Visitors Guide to Moscow Mills
Lincoln County, Missouri

The Shapley Ross House

The Shapley Ross House

Moscow Mills is a small rural community situated on the western bank of the Cuivre River, four miles southeast of the Lincoln County seat of Troy. Settlers began arriving in Lincoln County in the late 1790s attracted by Spanish land grants. When hostilities with the Sac and Fox tribes escalated with the beginning of the War of 1812 settlers under the direction of Major Christopher Clark erected a fort around the nearby spring. In 1817, one of the first notable settlers, Shapley Ross, moved his large household from Kentucky to Lincoln County. After acquiring a grist and saw mill on the Cuivre River near Clark's Fort, Shapley Ross began construction of a stone house on the hill overlooking the mill and the river.

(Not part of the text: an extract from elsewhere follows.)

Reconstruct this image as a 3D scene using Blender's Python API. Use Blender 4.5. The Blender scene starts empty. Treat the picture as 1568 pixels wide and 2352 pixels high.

This two-story native limestone home that is a rare example of fine stonework masonry and Georgian-styled architecture has been restored and is the home of the Lincoln County Genealogical Society.

In 1821 Ross and two other landowners decided to found a town as a competing point with Monroe, Troy, and Alexandria for the location of the county seat. The town of Moscow was platted just east Clark's Fort and was named Moscow after the capitol of Russia, following a 19th-century fashion of using names of foreign capitols. Although the town lost the competition for the county seat, Moscow continued to grow as a farming community. In the 1830's the Old River Mill was constructed by Henry Martin and continued in operation under various owners until approximately 1945. The location of the mill has been turned into the Mill Site Park.

In 1870, with the prospect of railroad service to Moscow, the proprietors of the town's vacant lots had the town resurveyed. Railroad service to the town continued until the 1970s. The town was renamed in 1878 when it was discovered during the reapplication process for a post office that another Moscow existed in Clay County. Some stories indicated that Mills was added to the name because of the grain mills that were built along the river.